Originally created for the Glyndebourne back in 2014, Tom Cairns' revelatory production is a Traviata for the ages. Revival director Laura Attridge has maintained the same commitment to simple, pared-down storytelling that makes it such an enduring success. The consistent, novelistic direction creates plenty of dynamic space in which the complexities of this heartbreaking and very modern drama can reveal themselves.
Hildegard Bechtler’s sumptuous design, as fresh, classic and eloquent as it was a decade ago, presents Violetta’s world of bright, young hedonism as the flip side of a Singer Sargent society portrait, with all that dramatic depth of contrast – the towering shadows and the slash of crimson centre stage – at once seductive and ominous. Bechtler has obviously kept her eye on Tatler’s society bash pages of late, judging by the well-chosen costume updates for the Glyndebourne chorus who, as ever, do a fabulous job of being the party everyone wants to be at, which is of course very much the point: this tragedy is as heartbreaking as it is irresistible.

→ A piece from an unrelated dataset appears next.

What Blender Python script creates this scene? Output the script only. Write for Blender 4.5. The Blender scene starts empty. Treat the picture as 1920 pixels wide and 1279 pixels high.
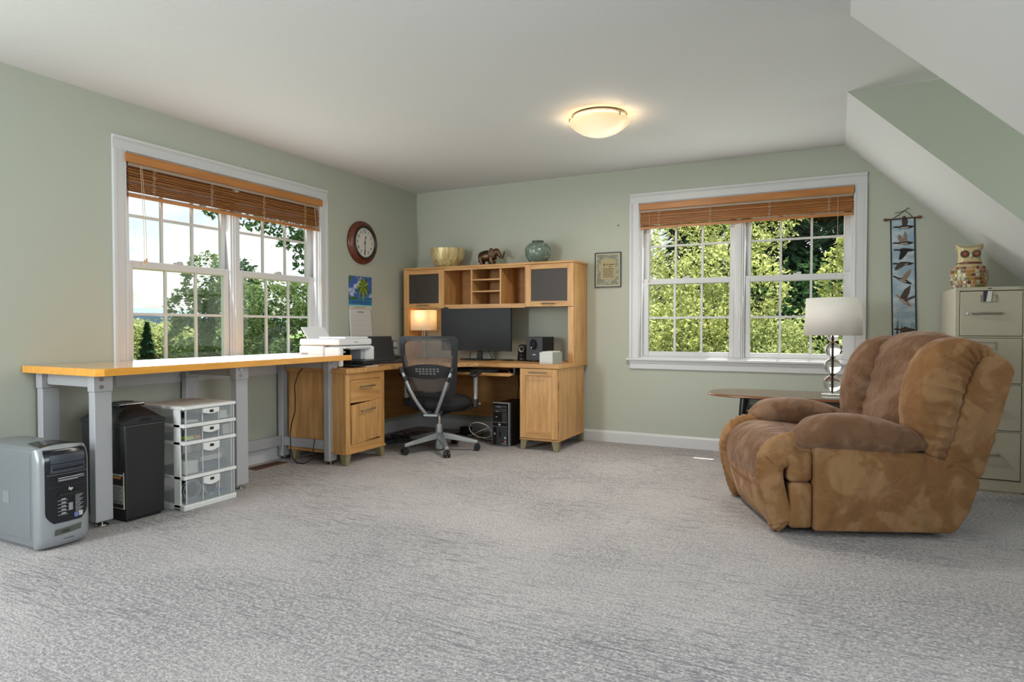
import bpy, bmesh, math, random
import numpy as np
from mathutils import Vector, Matrix
R = math.radians
PI = math.pi
SC = bpy.context.scene
COL = SC.collection

# ------------------------------------------------------------------ camera
cam_d = bpy.data.cameras.new('camera'); cam = bpy.data.objects.new('camera', cam_d); COL.objects.link(cam)
cam.location = (4.040, -5.727, 1.060)
cam.rotation_euler = (R(90 - 1.208), 0, R(26.844))
cam_d.sensor_width = 36.0; cam_d.lens = 36.0 * 1209.0 / 1920.0
cam_d.clip_start = 0.05; cam_d.clip_end = 3000
SC.camera = cam
# ------------------------------------------------------------------ exposure
SC.view_settings.view_transform = 'Standard'; SC.view_settings.look = 'None'
SC.view_settings.gamma = 1.0; SC.view_settings.use_curve_mapping = False
SC.view_settings.exposure = 0.0
SC.cycles.max_bounces = 10; SC.cycles.diffuse_bounces = 5; SC.cycles.glossy_bounces = 4
SC.cycles.transmission_bounces = 8; SC.cycles.transparent_max_bounces = 16
SC.cycles.sample_clamp_indirect = 6.0
SC.cycles.caustics_reflective = False; SC.cycles.caustics_refractive = False
# ------------------------------------------------------------------ sky
SKY_STRENGTH = 0.15
wd = bpy.data.worlds.new('sky'); SC.world = wd; wd.use_nodes = True
nt = wd.node_tree; nt.nodes.clear()
wo = nt.nodes.new('ShaderNodeOutputWorld'); wb = nt.nodes.new('ShaderNodeBackground')
sk = nt.nodes.new('ShaderNodeTexSky'); sk.sky_type = 'NISHITA'; sk.sun_disc = False
sk.sun_elevation = R(67); sk.sun_rotation = R(0); sk.air_density = 1.2; sk.dust_density = 1.5
tc = nt.nodes.new('ShaderNodeTexCoord'); sp = nt.nodes.new('ShaderNodeSeparateXYZ')
nt.links.new(tc.outputs['Generated'], sp.inputs[0])
mz = nt.nodes.new('ShaderNodeMath'); mz.operation = 'MAXIMUM'; mz.inputs[1].default_value = 0.0
nt.links.new(sp.outputs['Z'], mz.inputs[0])
az = nt.nodes.new('ShaderNodeMath'); az.operation = 'ADD'; az.inputs[1].default_value = 0.22
nt.links.new(mz.outputs[0], az.inputs[0])
cv = nt.nodes.new('ShaderNodeVectorMath'); cv.operation = 'DIVIDE'
cb = nt.nodes.new('ShaderNodeCombineXYZ')
for i in range(3): nt.links.new(az.outputs[0], cb.inputs[i])
nt.links.new(tc.outputs['Generated'], cv.inputs[0]); nt.links.new(cb.outputs[0], cv.inputs[1])
nz = nt.nodes.new('ShaderNodeTexNoise'); nz.inputs['Scale'].default_value = 1.7
nz.inputs['Detail'].default_value = 9; nz.inputs['Roughness'].default_value = 0.55
nt.links.new(cv.outputs[0], nz.inputs['Vector'])
cr = nt.nodes.new('ShaderNodeValToRGB'); cr.color_ramp.elements[0].color = (.38, .38, .38, 1); cr.color_ramp.elements[0].position = 0.44; cr.color_ramp.elements[1].position = 0.62
nt.links.new(nz.outputs['Fac'], cr.inputs['Fac'])
mx = nt.nodes.new('ShaderNodeMix'); mx.data_type = 'RGBA'
nt.links.new(cr.outputs['Color'], mx.inputs[0]); nt.links.new(sk.outputs[0], mx.inputs[6])
mx.inputs[7].default_value = (9.6, 9.7, 9.9, 1)
nt.links.new(mx.outputs[2], wb.inputs[0]); wb.inputs[1].default_value = SKY_STRENGTH
nt.links.new(wb.outputs[0], wo.inputs[0])
# ------------------------------------------------------------------ sun, window daylight, and fill lamps in added windows out of view
def lamp(name, kind, loc, rot, energy, color=(1, 1, 1), **kw):
    d = bpy.data.lights.new(name, kind); o = bpy.data.objects.new(name, d); COL.objects.link(o)
    o.location = loc; o.rotation_euler = rot; d.energy = energy; d.color = color
    for k, v in kw.items(): setattr(d, k, v)
    return o
SUN_EL, SUN_AZ = 67.0, 84.0      # azimuth of the sun, degrees from +X towards +Y
lamp('sun', 'SUN', (0, 30, 60), (R(90 - SUN_EL), 0, R(SUN_AZ + 90)), 11.5, (1.0, 0.96, 0.88), angle=R(0.6))
lamp('left_fill_light', 'AREA', (0.02, -5.40, 1.50), (0, R(-90), 0), 13, (0.86, 0.94, 1.0), shape='RECTANGLE', size=1.45, size_y=1.85)  # fill lamp in a window added to the left wall
lamp('added_dormer_fill_light', 'AREA', (6.06, -4.80, 1.60), (0, R(88), 0), 88, (0.86, 0.94, 1.0), shape='RECTANGLE', size=1.4, size_y=1.5)  # main fill lamp, in the added second dormer
lamp('workbench_window_daylight', 'AREA', (-0.036, -2.314, 1.36), (0, R(-96), 0), 15, (0.92, 0.97, 1.0), shape='RECTANGLE', size=1.10, size_y=1.66)
lamp('back_window_daylight', 'AREA', (3.2875, 0.036, 1.37), (R(-96), 0, 0), 15, (0.96, 1.0, 0.97), shape='RECTANGLE', size=1.66, size_y=1.12)
lamp('rear_fill_light', 'AREA', (0.36, -6.96, 1.50), (R(90), 0, R(-22)), 95, (0.90, 0.96, 1.0), shape='RECTANGLE', size=0.52, size_y=1.40)  # fill lamp for camera-facing surfaces, in an added rear window
lamp('dormer_window_daylight', 'AREA', (6.06, -1.82, 1.65), (0, R(90), 0), 6, (0.90, 0.96, 1.0), shape='RECTANGLE', size=1.2, size_y=0.9)

# ------------------------------------------------------------------ mesh helpers
class MB:
    def __init__(s): s.v = []; s.f = []
    def add(s, vs, fs):
        o = len(s.v); s.v += [tuple(v) for v in vs]; s.f += [tuple(i + o for i in f) for f in fs]; return s
    def box(s, x0, y0, z0, x1, y1, z1):
        if x0 > x1: x0, x1 = x1, x0
        if y0 > y1: y0, y1 = y1, y0
        if z0 > z1: z0, z1 = z1, z0
        return s.add([(x0,y0,z0),(x1,y0,z0),(x1,y1,z0),(x0,y1,z0),(x0,y0,z1),(x1,y0,z1),(x1,y1,z1),(x0,y1,z1)],
                     [(0,3,2,1),(4,5,6,7),(0,1,5,4),(1,2,6,5),(2,3,7,6),(3,0,4,7)])
    def obox(s, c, size, rot=None):
        m = rot if rot is not None else Matrix.Identity(3)
        hx, hy, hz = size[0]/2, size[1]/2, size[2]/2; c = Vector(c)
        vs = [c + m @ Vector(p) for p in [(-hx,-hy,-hz),(hx,-hy,-hz),(hx,hy,-hz),(-hx,hy,-hz),(-hx,-hy,hz),(hx,-hy,hz),(hx,hy,hz),(-hx,hy,hz)]]
        return s.add(vs, [(0,3,2,1),(4,5,6,7),(0,1,5,4),(1,2,6,5),(2,3,7,6),(3,0,4,7)])
    def cyl(s, p0, p1, r0, r1=None, n=16, cap=True):
        r1 = r0 if r1 is None else r1
        p0, p1 = Vector(p0), Vector(p1); d = (p1 - p0).normalized()
        a = d.orthogonal().normalized(); b = d.cross(a)
        vs = []
        for p, r in ((p0, r0), (p1, r1)):
            for i in range(n):
                t = 2*PI*i/n; vs.append(p + a*(r*math.cos(t)) + b*(r*math.sin(t)))
        fs = [(i, (i+1) % n, n+(i+1) % n, n+i) for i in range(n)]
        if cap: fs += [tuple(range(n-1, -1, -1)), tuple(range(n, 2*n))]
        return s.add(vs, fs)
    def tube(s, pts, r, n=8, cap=True):
        pts = [Vector(p) for p in pts]; m = len(pts)
        rs = r if isinstance(r, (list, tuple)) else [r]*m
        vs = []; prev = None
        for i, p in enumerate(pts):
            d = (pts[min(i+1, m-1)] - pts[max(i-1, 0)])
            d = d.normalized() if d.length > 1e-9 else Vector((0, 0, 1))
            if prev is None: a = d.orthogonal().normalized()
            else:
                a = prev - d * prev.dot(d); a = a.normalized() if a.length > 1e-6 else d.orthogonal().normalized()
            prev = a; b = d.cross(a)
            for k in range(n):
                t = 2*PI*k/n; vs.append(p + (a*math.cos(t) + b*math.sin(t))*rs[i])
        fs = []
        for i in range(m-1):
            for k in range(n):
                fs.append((i*n+k, i*n+(k+1) % n, (i+1)*n+(k+1) % n, (i+1)*n+k))
        if cap: fs += [tuple(range(n-1, -1, -1)), tuple(range((m-1)*n, m*n))]
        return s.add(vs, fs)
    def lathe(s, prof, n=32, c=(0, 0, 0), axis='z', sx=1, sy=1, caps=True):
        vs = []; m = len(prof)
        for r, z in prof:
            for k in range(n):
                t = 2*PI*k/n; x, y = r*math.cos(t)*sx, r*math.sin(t)*sy
                p = (x, y, z) if axis == 'z' else ((x, z, y) if axis == 'y' else (z, x, y))
                vs.append((p[0]+c[0], p[1]+c[1], p[2]+c[2]))
        fs = []
        for i in range(m-1):
            for k in range(n):
                q = (i*n+k, i*n+(k+1) % n, (i+1)*n+(k+1) % n, (i+1)*n+k)
                fs.append(q if axis != 'y' else q[::-1])
        if caps and prof[0][0] > 1e-6: fs.append(tuple(range(n-1, -1, -1)) if axis != 'y' else tuple(range(n)))
        if caps and prof[-1][0] > 1e-6: fs.append(tuple(range((m-1)*n, m*n)) if axis != 'y' else tuple(range(m*n-1, (m-1)*n-1, -1)))
        return s.add(vs, fs)
    def prism(s, poly, axis, a0, a1):
        n = len(poly)
        def P(u, w, a):
            return (a, u, w) if axis == 'x' else ((u, a, w) if axis == 'y' else (u, w, a))
        vs = [P(u, w, a0) for u, w in poly] + [P(u, w, a1) for u, w in poly]
        fs = [tuple(range(n-1, -1, -1)), tuple(range(n, 2*n))] + [(i, (i+1) % n, n+(i+1) % n, n+i) for i in range(n)]
        return s.add(vs, fs)
    def grid(s, fn, nu, nv, cu=False, cv=False):
        vs = [fn(i/(nu if cu else nu-1), j/(nv if cv else nv-1)) for i in range(nu) for j in range(nv)]
        fs = []
        for i in range(nu if cu else nu-1):
            for j in range(nv if cv else nv-1):
                i2, j2 = (i+1) % nu, (j+1) % nv
                fs.append((i*nv+j, i2*nv+j, i2*nv+j2, i*nv+j2))
        return s.add(vs, fs)
    def xf(s, M, i0=0):
        s.v[i0:] = [tuple(M @ Vector(v)) for v in s.v[i0:]]; return s
    def build(s, name, mat, parent=None, bevel=0, seg=2, smooth=False, w=True, sub=0, ang=35, recalc=True):
        me = bpy.data.meshes.new(name)
        vs = s.v
        if parent is not None and w:
            L = parent['_org'] if '_org' in parent else parent.location
            vs = [(a-L[0], b-L[1], c-L[2]) for a, b, c in vs]
        me.from_pydata(vs, [], s.f)
        if recalc or bevel:
            bm = bmesh.new(); bm.from_mesh(me)
            if recalc: bmesh.ops.recalc_face_normals(bm, faces=bm.faces)
            if bevel:
                es = [e for e in bm.edges if len(e.link_faces) == 2 and e.calc_face_angle(0) > R(25)]
                bmesh.ops.bevel(bm, geom=es, offset=bevel, segments=seg, affect='EDGES', profile=0.5, clamp_overlap=True)
            bm.to_mesh(me); bm.free()
        if smooth:
            me.polygons.foreach_set('use_smooth', [True]*len(me.polygons))
            me.set_sharp_from_angle(angle=R(ang))
        ob = bpy.data.objects.new(name, me); COL.objects.link(ob)
        if mat is not None: me.materials.append(mat)
        if parent is not None:
            ob.parent = parent
            if w: ob['_org'] = tuple(parent['_org']) if '_org' in parent else tuple(parent.location)
        if sub:
            md = ob.modifiers.new('sub', 'SUBSURF'); md.levels = sub; md.render_levels = sub
        return ob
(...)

Adam Hickox made an auspicious entrance to the pit as Principal Conductor of the Glyndebourne Sinfonia. Under his baton Verdi’s drama was given full scope in all its climactic extremes of contrast and thrilling detail. The deeply moving fragility of the prelude’s opening bars were soon contrasted with a brindisi at full tilt, and in “Amami, Alfredo” in Act 2 the heart nearly burst out of the score in a daringly sustained crescendo. A curiously over-tugged upper string sound in the prelude to Act 3 threatened to introduce a note of hysteria that was out of place in this otherwise perfectly calibrated performance. As Violetta bid her agonising farewell to Alfredo with the hope that he might one day find another young girl in the bloom of youth, the steady punctuation of funereal trumpets were a vivid reminder of Verdi's genius and that life – however beautiful – is shockingly brief. As the layers of Violetta’s finery were stripped away, so some of Verdi’s best-loved music revealed the layers of dramatic irony in one of opera’s most iconic roles.